== WORK TO BE COMPLETED ==
Your task is to print every entry below exactly as given.

>> Begin

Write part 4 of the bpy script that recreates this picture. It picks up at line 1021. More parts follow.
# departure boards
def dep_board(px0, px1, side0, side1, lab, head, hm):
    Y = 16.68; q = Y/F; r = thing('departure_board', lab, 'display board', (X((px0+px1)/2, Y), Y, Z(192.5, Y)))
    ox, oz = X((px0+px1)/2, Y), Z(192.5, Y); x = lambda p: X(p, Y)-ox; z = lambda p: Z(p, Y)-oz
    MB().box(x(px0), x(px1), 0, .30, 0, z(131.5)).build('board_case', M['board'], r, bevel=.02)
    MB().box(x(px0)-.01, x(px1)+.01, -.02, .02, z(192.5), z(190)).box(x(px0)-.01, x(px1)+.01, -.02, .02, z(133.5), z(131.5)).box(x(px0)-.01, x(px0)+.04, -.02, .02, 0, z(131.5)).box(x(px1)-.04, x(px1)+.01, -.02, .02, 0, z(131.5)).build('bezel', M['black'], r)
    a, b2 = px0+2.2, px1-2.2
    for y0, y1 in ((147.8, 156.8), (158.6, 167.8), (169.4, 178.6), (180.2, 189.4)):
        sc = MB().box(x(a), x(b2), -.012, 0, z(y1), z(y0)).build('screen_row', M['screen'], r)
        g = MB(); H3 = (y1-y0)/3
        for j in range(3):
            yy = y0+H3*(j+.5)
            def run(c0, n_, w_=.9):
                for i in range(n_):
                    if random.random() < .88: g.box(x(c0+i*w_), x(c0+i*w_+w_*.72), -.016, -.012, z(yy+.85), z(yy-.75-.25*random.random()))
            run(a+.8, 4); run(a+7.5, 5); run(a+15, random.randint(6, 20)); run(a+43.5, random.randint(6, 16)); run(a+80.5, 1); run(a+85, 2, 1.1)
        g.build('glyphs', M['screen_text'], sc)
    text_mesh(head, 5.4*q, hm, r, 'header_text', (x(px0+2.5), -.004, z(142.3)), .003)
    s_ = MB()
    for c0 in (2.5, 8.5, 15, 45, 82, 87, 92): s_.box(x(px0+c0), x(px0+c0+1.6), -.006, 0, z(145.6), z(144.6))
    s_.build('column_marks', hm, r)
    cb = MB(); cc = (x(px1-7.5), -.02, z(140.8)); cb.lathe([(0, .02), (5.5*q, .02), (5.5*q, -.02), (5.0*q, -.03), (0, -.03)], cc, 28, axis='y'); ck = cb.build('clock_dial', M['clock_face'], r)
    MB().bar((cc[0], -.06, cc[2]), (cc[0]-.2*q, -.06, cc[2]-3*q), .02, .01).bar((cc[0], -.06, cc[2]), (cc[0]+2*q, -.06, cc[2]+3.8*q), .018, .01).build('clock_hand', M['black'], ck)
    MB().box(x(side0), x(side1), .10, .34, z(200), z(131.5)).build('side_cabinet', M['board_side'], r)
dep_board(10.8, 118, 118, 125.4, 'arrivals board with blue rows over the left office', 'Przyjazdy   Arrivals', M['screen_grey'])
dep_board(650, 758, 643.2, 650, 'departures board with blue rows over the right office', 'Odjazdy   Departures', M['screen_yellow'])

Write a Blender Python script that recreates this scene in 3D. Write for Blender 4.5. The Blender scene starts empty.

>> End

== RESPONSE TO THE EXERCISE ==
Write part 4 of the bpy script that recreates this picture. It picks up at line 1021. More parts follow.
# departure boards
def dep_board(px0, px1, side0, side1, lab, head, hm):
    Y = 16.68; q = Y/F; r = thing('departure_board', lab, 'display board', (X((px0+px1)/2, Y), Y, Z(192.5, Y)))
    ox, oz = X((px0+px1)/2, Y), Z(192.5, Y); x = lambda p: X(p, Y)-ox; z = lambda p: Z(p, Y)-oz
    MB().box(x(px0), x(px1), 0, .30, 0, z(131.5)).build('board_case', M['board'], r, bevel=.02)
    MB().box(x(px0)-.01, x(px1)+.01, -.02, .02, z(192.5), z(190)).box(x(px0)-.01, x(px1)+.01, -.02, .02, z(133.5), z(131.5)).box(x(px0)-.01, x(px0)+.04, -.02, .02, 0, z(131.5)).box(x(px1)-.04, x(px1)+.01, -.02, .02, 0, z(131.5)).build('bezel', M['black'], r)
    a, b2 = px0+2.2, px1-2.2
    for y0, y1 in ((147.8, 156.8), (158.6, 167.8), (169.4, 178.6), (180.2, 189.4)):
        sc = MB().box(x(a), x(b2), -.012, 0, z(y1), z(y0)).build('screen_row', M['screen'], r)
        g = MB(); H3 = (y1-y0)/3
        for j in range(3):
            yy = y0+H3*(j+.5)
            def run(c0, n_, w_=.9):
                for i in range(n_):
                    if random.random() < .88: g.box(x(c0+i*w_), x(c0+i*w_+w_*.72), -.016, -.012, z(yy+.85), z(yy-.75-.25*random.random()))
            run(a+.8, 4); run(a+7.5, 5); run(a+15, random.randint(6, 20)); run(a+43.5, random.randint(6, 16)); run(a+80.5, 1); run(a+85, 2, 1.1)
        g.build('glyphs', M['screen_text'], sc)
    text_mesh(head, 5.4*q, hm, r, 'header_text', (x(px0+2.5), -.004, z(142.3)), .003)
    s_ = MB()
    for c0 in (2.5, 8.5, 15, 45, 82, 87, 92): s_.box(x(px0+c0), x(px0+c0+1.6), -.006, 0, z(145.6), z(144.6))
    s_.build('column_marks', hm, r)
    cb = MB(); cc = (x(px1-7.5), -.02, z(140.8)); cb.lathe([(0, .02), (5.5*q, .02), (5.5*q, -.02), (5.0*q, -.03), (0, -.03)], cc, 28, axis='y'); ck = cb.build('clock_dial', M['clock_face'], r)
    MB().bar((cc[0], -.06, cc[2]), (cc[0]-.2*q, -.06, cc[2]-3*q), .02, .01).bar((cc[0], -.06, cc[2]), (cc[0]+2*q, -.06, cc[2]+3.8*q), .018, .01).build('clock_hand', M['black'], ck)
    MB().box(x(side0), x(side1), .10, .34, z(200), z(131.5)).build('side_cabinet', M['board_side'], r)
dep_board(10.8, 118, 118, 125.4, 'arrivals board with blue rows over the left office', 'Przyjazdy   Arrivals', M['screen_grey'])
dep_board(650, 758, 643.2, 650, 'departures board with blue rows over the right office', 'Odjazdy   Departures', M['screen_yellow'])

Write a Blender Python script that recreates this scene in 3D. Write for Blender 4.5. The Blender scene starts empty.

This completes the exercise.